Most of us here realise that raising the minimum wage to, say, $50/hr is ridiculous and would cause a massive increase in unemployment. Why is it then, that many of those posting still support the nominal minimum wage we have now?

Do people think that unemployment only “kicks in” at some arbitrary level of the MW? I don’t get it. The sad part is that you can never know how many people are never hired because the MW is too high. Probalby a lot of them end up on the streets.

The MW acts like a welfare subsidy, but only to those lucky enough to have a job. But most of the unlucky ones probably don’t vote anyway, so the politicians still win the PR war on this one.

Well, John, you can read the aforementioned “Myth and Measurement” book if you want to understand an argument (admittedly unproven as being correct) as to why small increases in minimum wage might not actually cause increases in unemployment. It does not logically follow that because a ridiculously large increase in the minimum wage would cause large unemployment then all increases will necessarily cause unemployment.

And, of course, even if even the most miniscule increase in the MW led to higher unemployment, one might still want to consider the tradeoff … I.e., whether the increase in unemployment was worse than the increase in wages for those employed.

Well, if they could have 4 people doing the work of 5, why isn’t it being done already. Or in other words, your analysis is clearly overly simplistic.

I agree with you that Space Cadet’s specific claim here doesn’t seem to be correct. However, the more general idea of rising inequality, with median families enjoying rather anemic real income growth, and whatever they had basically due entirely to working more hours rather than earning higher hourly wages, does seem to hold true, as these two cites describe:

http://www.commondreams.org/headlines/090400-01.htm
http://www.cbpp.org/9-4-99tax.htm

—The most prosperous decade ever in USA history was the 1960s. Since 1968 the US economy has been in a slow but steady decline.—

There is actually every reason to think that the prosperity of the 50s and 60s was a rather rare and almost impossible to reproduce situation. The U.S. economy could grow so fast because it had so much capacity to bring back online into the private market after WWII and the emergence of truly modern production technologies.

—Only thing I know of is that CEOs are just like people flipping burgers for Mcdonald’s --> you fire one, ten or twenty of them will immediately line up applying for that position.—

Fact is, this just isn’t true. This is certainly not what people trying to recruit CEOs think or worry about. The talent for running a bussiness well is a very rare thing, and there’s a very small pool of superstars. It’s a skill not at all like flipping burgers, which is why stockholders are willing to shell out gazillions hoping to draw in top talent: a practice that often results in hiring well paid duds. Part of the reason for the huge scandals recently has been because boards have become so desperate to cush up the position of CEO that they’ve let them go without oversight, protected them against risk of failure, even let them set their own salaries: all to push the limits competing for the top talent.

Maybe you think this is misguided, due to stockholders overrating the potential talents of CEOs.
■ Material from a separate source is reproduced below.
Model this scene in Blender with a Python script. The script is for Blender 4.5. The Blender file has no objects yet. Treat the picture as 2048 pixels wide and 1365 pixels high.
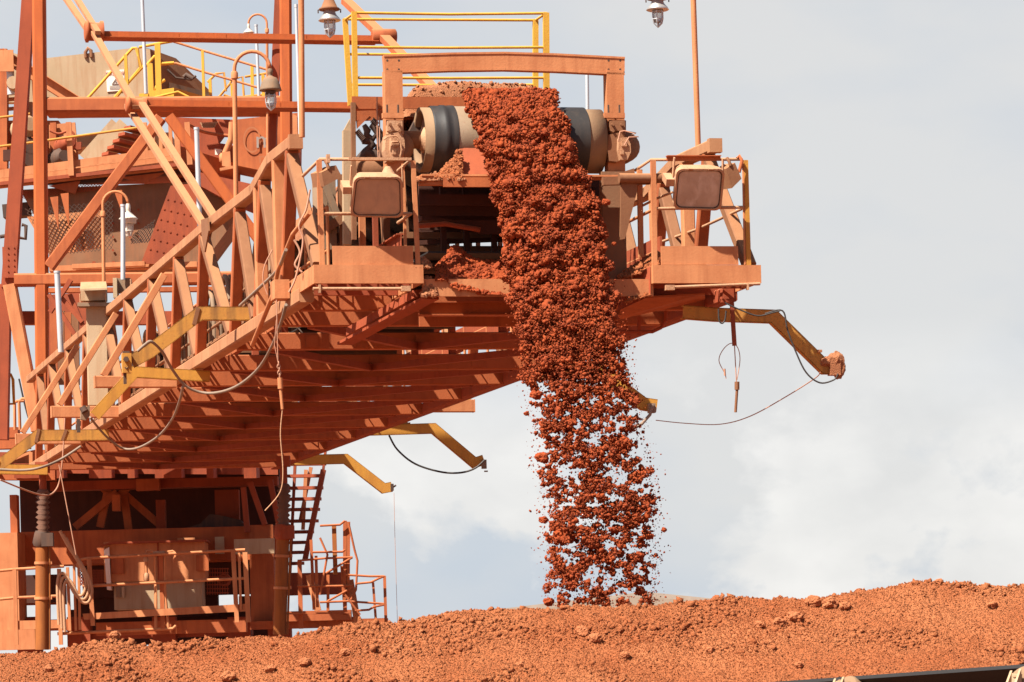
import bpy, math, random
import numpy as np
from mathutils import Vector as V, noise as mnoise
random.seed(7); rng = np.random.default_rng(7)
scene = bpy.context.scene
C = scene.collection
R = math.radians
# ------------------------------------------------------------------ camera, sky, sun, exposure
F = 7000.0; CX = 1024.0; CY = 1345.0; RHO = R(1.5); ZC = 2.0
cam = bpy.data.cameras.new('camera'); camo = bpy.data.objects.new('camera', cam); C.objects.link(camo)
camo.location = (0, 0, ZC); camo.rotation_mode = 'QUATERNION'
from mathutils import Quaternion
camo.rotation_quaternion = Quaternion((1, 0, 0), R(90)) @ Quaternion((0, 0, 1), -RHO)
cam.sensor_fit = 'HORIZONTAL'; cam.sensor_width = 36; cam.lens = F / 2048 * 36
cam.shift_y = (CY - 682.5) / 2048
cam.clip_start = 0.5; cam.clip_end = 6000
scene.camera = camo
SUN = V((0.55, 0.50, -1.0)).normalized()
elev = math.asin(-SUN.z); az = math.atan2(-SUN.x, -SUN.y)
w = bpy.data.worlds.new('World'); scene.world = w; w.use_nodes = True
nt = w.node_tree; N = nt.nodes; L = nt.links
for n in list(N): N.remove(n)
out = N.new('ShaderNodeOutputWorld'); bg = N.new('ShaderNodeBackground')
sky = N.new('ShaderNodeTexSky'); sky.sky_type = 'NISHITA'; sky.sun_disc = False
sky.sun_elevation = elev; sky.sun_rotation = az; sky.dust_density = 1.0; sky.air_density = .7
tc = N.new('ShaderNodeTexCoord')
def mapping(sc, loc=(0, 0, 0)):
    m = N.new('ShaderNodeMapping'); m.inputs['Scale'].default_value = sc; m.inputs['Location'].default_value = loc
    L.new(tc.outputs['Generated'], m.inputs[0]); return m.outputs[0]
def wnoise(vec, scale, detail, rough=.5, dist=0.0):
    n = N.new('ShaderNodeTexNoise'); n.inputs['Scale'].default_value = scale; n.inputs['Detail'].default_value = detail
    n.inputs['Roughness'].default_value = rough; n.inputs['Distortion'].default_value = dist; L.new(vec, n.inputs['Vector']); return n.outputs[0]
def ramp(fac, stops):
    r = N.new('ShaderNodeValToRGB'); e = r.color_ramp.elements
    while len(e) < len(stops): e.new(0.5)
    for q, (p, c) in zip(e, stops): q.position = p; q.color = (*c, 1)
    L.new(fac, r.inputs[0]); return r.outputs[0]
def wmix(f, a, b):
    m = N.new('ShaderNodeMix'); m.data_type = 'RGBA'
    if hasattr(f, 'links'): L.new(f, m.inputs[0])
    else: m.inputs[0].default_value = f
    L.new(a, m.inputs[6]); L.new(b, m.inputs[7]); return m.outputs[2]
# thin high overcast, blue gaps, and cumulus banks low over the horizon (all by direction)
SKYB = 7.9
veil = ramp(wnoise(mapping((1, 1, 2.0), (3.1, 1.2, .4)), 7.5, 5, .5), [(.30, (.595*SKYB, .655*SKYB, .73*SKYB)), (.60, (.755*SKYB, .755*SKYB, .75*SKYB))])
cumf = ramp(wnoise(mapping((1, 1, 1.35), (.37, .2, .13)), 17, 9, .56, .12), [(.45, (0, 0, 0)), (.54, (1, 1, 1))])
sep = N.new('ShaderNodeSeparateXYZ'); L.new(tc.outputs['Generated'], sep.inputs[0])
low = N.new('ShaderNodeMapRange'); low.inputs[1].default_value = .066; low.inputs[2].default_value = .098
low.inputs[3].default_value = 1.0; low.inputs[4].default_value = 0.0; L.new(sep.outputs[2], low.inputs[0])
mm = N.new('ShaderNodeMath'); mm.operation = 'MULTIPLY'; L.new(cumf, mm.inputs[0]); L.new(low.outputs[0], mm.inputs[1])
cumc = ramp(wnoise(mapping((1, 1, 1.6), (1, 2, 3)), 22, 5), [(.3, (.78*SKYB, .775*SKYB, .765*SKYB)), (.6, (.93*SKYB, .915*SKYB, .89*SKYB))])
clouds = wmix(mm.outputs[0], veil, cumc)
cov = N.new('ShaderNodeMapRange'); cov.inputs[1].default_value = .20; cov.inputs[2].default_value = .50; cov.inputs[3].default_value = .94; cov.inputs[4].default_value = .10; L.new(sep.outputs[2], cov.inputs[0])
ahead = N.new('ShaderNodeMapRange'); ahead.inputs[1].default_value = -.3; ahead.inputs[2].default_value = .6; ahead.inputs[3].default_value = .25; L.new(sep.outputs[1], ahead.inputs[0])
cv2 = N.new('ShaderNodeMath'); cv2.operation = 'MULTIPLY'; L.new(cov.outputs[0], cv2.inputs[0]); L.new(ahead.outputs[0], cv2.inputs[1])
tot = wmix(cv2.outputs[0], sky.outputs[0], clouds)
L.new(tot, bg.inputs[0]); bg.inputs[1].default_value = 0.05; L.new(bg.outputs[0], out.inputs[0])
sun = bpy.data.lights.new('sun', 'SUN'); sun.energy = 5.0; sun.angle = R(.5); sun.color = (1, .94, .84)
suno = bpy.data.objects.new('sun', sun); C.objects.link(suno); suno.rotation_mode = 'QUATERNION'
suno.rotation_quaternion = SUN.to_track_quat('-Z', 'Y'); suno.location = (-20, -10, 40)
vs = scene.view_settings; vs.view_transform = 'Standard'; vs.look = 'None'; vs.exposure = 1.35; vs.gamma = 1
# ------------------------------------------------------------------ pixel -> place helpers
cr, sr = math.cos(RHO), math.sin(RHO)
def ray(x, y):
    u = x - CX; v = CY - y
    return V(((u*cr + v*sr) / F, 1.0, (-u*sr + v*cr) / F))
CAM = V((0, 0, ZC))
def P(x, y, Y): return CAM + ray(x, y) * Y
O = P(626, 566, 38)
D = ray(-618, 1370).normalized(); E = V((D.y, -D.x, 0)).normalized(); K = E.cross(D).normalized()
def plane(x, y, n, c):
    r = ray(x, y); return CAM + r * ((c - CAM.dot(n)) / r.dot(n))
def PE(x, y, t): return plane(x, y, E, O.dot(E) + t)      # on a plane along the boom, t metres right of its left face
def PD(x, y, s): return plane(x, y, D, O.dot(D) + s)      # on a plane across the boom, s metres behind its tip
def PK(x, y, h): return plane(x, y, K, O.dot(K) + h)
def B(s, t, h): return O + D*s + E*t + K*h
def inv(p): q = p - O; return q.dot(D), q.dot(E), q.dot(K)
def mpp(p): return p.y / F                                 # metres per photo pixel at p
X3, Y3, Z3 = V((1, 0, 0)), V((0, 1, 0)), V((0, 0, 1))
# ------------------------------------------------------------------ mesh builder
class M:
    def __init__(s): s.v = []; s.f = []; s.sm = set()
    def add(s, vs, fs, smooth=False):
        o = len(s.v); s.v += [V(q) for q in vs]
        for f in fs:
            if smooth: s.sm.add(len(s.f))
            s.f.append(tuple(o + i for i in f))
        return s
    def obox(s, c, a, b, d):                               # centre and three half vectors
        vs = [c + a*i + b*j + d*k for i in (-1, 1) for j in (-1, 1) for k in (-1, 1)]
        return s.add(vs, [(0,1,3,2),(4,6,7,5),(0,4,5,1),(2,3,7,6),(0,2,6,4),(1,5,7,3)])
    def box(s, c, sx, sy, sz): return s.obox(V(c), X3*sx/2, Y3*sy/2, Z3*sz/2)
    def bbox(s, c, sx, sy, sz): return s.obox(V(c), E*sx/2, D*sy/2, K*sz/2)   # in the boom's axes
    def beam(s, a, b, w, h, up=None, ch=0.0, ext=0.0):
        a = V(a); b = V(b); d = (b - a).normalized(); a = a - d*ext; b = b + d*ext
        up = V(up) if up is not None else K
        if abs(d.dot(up)) > .97: up = -D if abs(d.dot(D)) < .9 else E
        sd = d.cross(up).normalized(); u = sd.cross(d).normalized()
        if ch <= 0: prof = [(-w/2,-h/2),(w/2,-h/2),(w/2,h/2),(-w/2,h/2)]
        else:
            x, y = w/2, h/2; prof = [(-x+ch,-y),(x-ch,-y),(x,-y+ch),(x,y-ch),(x-ch,y),(-x+ch,y),(-x,y-ch),(-x,-y+ch)]
        n = len(prof)
        vs = [a + sd*p + u*q for p, q in prof] + [b + sd*p + u*q for p, q in prof]
        return s.add(vs, [(i, (i+1) % n, n + (i+1) % n, n + i) for i in range(n)] + [tuple(reversed(range(n))), tuple(range(n, 2*n))])
    def ibeam(s, a, b, w, h, tw=.012, tf=.016, up=None):
        a = V(a); b = V(b); d = (b - a).normalized(); up = V(up) if up is not None else K
        sd = d.cross(up).normalized(); u = sd.cross(d).normalized()
        s.beam(a, b, tw, h - 2*tf, up); q = u*(h/2 - tf/2)
        s.beam(a + q, b + q, w, tf, up); s.beam(a - q, b - q, w, tf, up); return s
    def tube(s, pts, r, n=8, caps=True):
        pts = [V(p) for p in pts]; k = len(pts); vs = []; prev = None
        for i, p in enumerate(pts):
            t = (pts[min(i+1, k-1)] - pts[max(i-1, 0)]).normalized()
            if prev is None:
                a = Z3 if abs(t.z) < .9 else X3; x = t.cross(a).normalized()
            else: x = (prev - t*prev.dot(t)).normalized()
            prev = x; y = t.cross(x); rr = r[i] if isinstance(r, (list, tuple)) else r
            vs += [p + (x*math.cos(2*math.pi*j/n) + y*math.sin(2*math.pi*j/n))*rr for j in range(n)]
        fs = [(i*n+j, i*n+(j+1) % n, (i+1)*n+(j+1) % n, (i+1)*n+j) for i in range(k-1) for j in range(n)]
        s.add(vs, fs, True)
        if caps: s.add(vs[:n], [tuple(reversed(range(n)))]); s.add(vs[-n:], [tuple(range(n))])
        return s
    def lathe(s, base, axis, prof, n=20, smooth=True):     # prof: (radius, distance along the axis)
        base = V(base); ax = V(axis).normalized(); a = Z3 if abs(ax.z) < .9 else X3
        x = ax.cross(a).normalized(); y = ax.cross(x); vs = []
        for r, t in prof: vs += [base + ax*t + (x*math.cos(2*math.pi*j/n) + y*math.sin(2*math.pi*j/n))*r for j in range(n)]
        k = len(prof)
        fs = [(i*n+j, i*n+(j+1) % n, (i+1)*n+(j+1) % n, (i+1)*n+j) for i in range(k-1) for j in range(n)]
        s.add(vs, fs, smooth)
        if prof[0][0] > 1e-4: s.add(vs[:n], [tuple(reversed(range(n)))])
        if prof[-1][0] > 1e-4: s.add(vs[-n:], [tuple(range(n))])
        return s
    def prism(s, poly, vec):
        n = len(poly); vs = [V(p) for p in poly] + [V(p) + V(vec) for p in poly]
        return s.add(vs, [tuple(reversed(range(n))), tuple(range(n, 2*n))] + [(i, (i+1) % n, n+(i+1) % n, n+i) for i in range(n)])
    def bolt(s, c, n, r=.014, l=.018): return s.lathe(c, n, [(r, 0), (r, l)], 6, False)
    def rock(s, c, r, seed=0, asp=(1, 1, 1), sub=2):
        vs, fs = ICO[sub]; rs = random.Random(seed); o = V((rs.uniform(-50, 50), rs.uniform(-50, 50), rs.uniform(-50, 50)))
        res = []
        for q in vs:
            q = V(q); k = 1 + .42*mnoise.noise(q*1.15 + o) + .24*mnoise.noise(q*2.6 + o) + .13*mnoise.noise(q*6 + o)
            res.append(V(c) + V((q.x*asp[0], q.y*asp[1], q.z*asp[2]))*(r*k))
        return s.add(res, fs)
    def build(s, name, mat, parent=None, bevel=0):
        me = bpy.data.meshes.new(name)
        org = V((0, 0, 0)); q = parent
        if parent is not None:
            while q is not None: org += q.location; q = q.parent
            loc = V((0, 0, 0))
        else:
            xs = [p.x for p in s.v]; ys = [p.y for p in s.v]; zs = [p.z for p in s.v]
            org = V(((min(xs)+max(xs))/2, (min(ys)+max(ys))/2, min(zs))); loc = org
        me.from_pydata([tuple(p - org) for p in s.v], [], s.f)
        if s.sm: me.polygons.foreach_set('use_smooth', [i in s.sm for i in range(len(s.f))])
        me.materials.append(MAT[mat]); me.update()
        o = bpy.data.objects.new(name, me); C.objects.link(o); o.location = loc
        if parent is not None: o.parent = parent
        return o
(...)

And the extremes probably were misguided. But it’s simply wrong to forget that the extremes were gone to primarily because CEOs are not like burger flippers.
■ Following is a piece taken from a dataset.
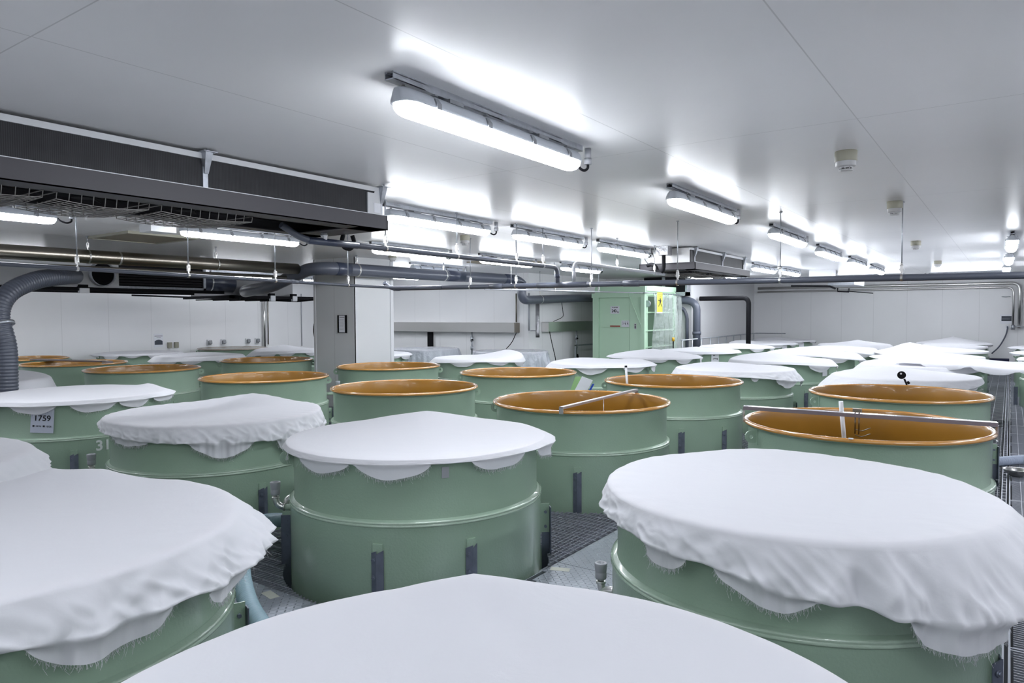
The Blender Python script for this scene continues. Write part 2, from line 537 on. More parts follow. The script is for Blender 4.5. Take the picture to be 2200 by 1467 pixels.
# channel next to the aisle
gr.box((-0.045, 1.0, -0.05), (-0.035, 29.0, 0.004)); gr.box((-0.005, 1.0, -0.05), (0.005, 29.0, 0.004))
yy = 1.0
while yy < 29.0:
    gr.box((-0.035, yy, -0.03), (-0.005, yy+0.02, 0)); yy += 0.16
grid(gr, 0.7, 4.9, 1.0, 14.2, 0.2, 0.2); grid(gr, 0.7, 4.9, 14.2, 29.0, 0.2, 0.2)
struct('floor', gr, M['grate'])
# steel joists below the grating
js = MB()
for xx in (-2.96, -5.35, -8.2, -11.5, -14.8, -17.7):
    js.box((xx-.03, -.5, -.16), (xx+.03, 17.0 if xx < -9 else 29, -.045))
struct('trim_1', js, M['galv'])

# chequer plates
def plate(x0, y0, x1, y1, label):
    mb = MB()
    # plate with cut-outs is approximated by strips that stop at each tank hole
    n = max(1, int((x1-x0)/0.04)) ; dx = (x1-x0)/n
    for i in range(n):
        t = x0+(i+.5)*dx
        for a, c in cut(y0, y1, blocks('Y', t, [])):
            mb.box((t-dx/2, a, -0.006), (t+dx/2, c, 0.002))
    mb.box((x0, y0, -0.05), (x0+.006, y1, 0.002)); mb.box((x1-.006, y0, -0.05), (x1, y1, 0.002))
    return tag(mb.build('chequer_plate', M['plate']), label, 'floor plate')
plate(-2.90, 4.73, -2.14, 5.95, 'far chequer plate of the walkway between the two front tanks, by the open grating')
plate(-2.90, 3.12, -2.14, 4.722, 'chequer plate with tape on its left edge beside the pipe elbow')
plate(-4.75, 2.30, -2.91, 3.10, 'chequer plate at the foot of the middle tank beside the pale blue hose')
def tape(x, y, rz, label):
    mb = MB().box((-.075, -.035, .0025), (.075, .035, .0035))
    tag(mb.build('tape_strip', M['tape'], loc=(x, y, 0), rz=rz), label, 'tape')
tape(-2.80, 4.60, 0.35, 'short strip of cream tape on the chequer plate right of the middle tank')
tape(-4.22, 3.02, -0.2, 'worn piece of cream tape on the chequer plate left of the middle tank')

# ------------------------------------------------------------------ tank
def tank_parts(opened):
    seg = 128
    parts = []
    b = MB()
    b.lathe([(0.985, -1.69), (0.985, 0.535), (0.987, 0.545)], seg); b.lathe([(0.987, 0.575), (0.972, 0.583), (0.958, 0.588)], seg); b.lathe([(0.957, 0.586), (0.955, 0.60), (0.955, 0.955), (0.962, 0.966)], seg)
    parts.append(('shell', b, M['green']))
    w_ = MB()
    w_.lathe([(0.986, 0.541), (0.993, 0.545), (0.996, 0.552), (0.991, 0.559), (0.990, 0.563), (0.994, 0.569), (0.992, 0.576), (0.984, 0.580)], seg)
    parts.append(('weld_band', w_, M['greengloss']))
    l = MB()
    pr = [(0.976+0.024*math.cos(t), 0.982+0.020*math.sin(t)) for t in [(-0.62+1.62*i/14)*PI for i in range(15)]]
    l.lathe(pr, seg)
    parts.append(('rim', l, M['rim']))
    u = MB()
    pr = [(0.976+0.0225*math.cos(t), 0.980+0.021*math.sin(t)) for t in [(-0.9+0.75*i/6)*PI for i in range(7)]]
    u.lathe(pr, seg)
    parts.append(('rim_underside', u, M['green']))
    if opened:
        i_ = MB()
        i_.lathe([(0.955, 0.985), (0.945, 0.955), (0.943, 0.6), (0.965, 0.56), (0.967, -1.6)], seg)
        i_.disc((0, 0, -1.6), 0.967, 64)
        parts.append(('lining', i_, M['orange']))
    return parts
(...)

—Well, if they could have 4 people doing the work of 5, why isn’t it being done already. Or in other words, your analysis is clearly overly simplistic.—

Uh, not for any reason you’ve raised. They don’t want four people doing the work of five because that’s not as good: and maybe they can’t do the work of five. But they don’t necessarily have any choice in the matter.

It’s called a “cost/benefit analysis.” Certainly, the current minimum wage causes unemployment. But that is not the same thing as people on the lower end of the economic being, in the aggregate, worse off. If the minimum wage were, say .50 an hour, many more people would have jobs - but I seriously doubt that there would be less homeless people, and there may even be considerably more. 'Cause in most parts of this country you can't afford housing on .50 an hour.

Actually, it’s a welfare subsidy for the rest of us. We are mandating that the private sector absorb costs that otherwise the government would be paying out in food stamps, welfare, etc., if there were no minimum wage.
I’m sure some economist has done the math, but my gut feeling is that the minimum wage results in lower welfare costs - even taking into account that the minimum-wage caused unemployment increases welfare payments.

Sua

Sua:

Where does the “government” get it’s money, if not from the private sector?

Well then, John, we would have to get into another cost/benefit analysis, of what would be more market-distorting, increased taxation to cover the greater number of people on welfare if the minimum wage were lowered/eliminated, or the current minimum wage?

Sua

Sua:

OK. I just wasn’t going to let you get away with implying that the government has some sort of source of money other than getting it from the private sector…

I’m no fan of either welfare or the MW, but I think welfare is a more honest way of dealing with the problem. You konw exactly what money is being collected and to whom it is going. Anyway, you could certainly argue that welfare is effectively a minimum wage. Why work for $2/hr when welfare pays me $3, unless I’m ambitous and see myself working up to a better life. However, welfare doesn’t FORBID someone from working for $2/hr if they choose to do so. The MW does forbid it.

From that standpoint alone, I’d rather have welfare than MW. Also, welfare has a time limit, so it does encourage people to work eventually.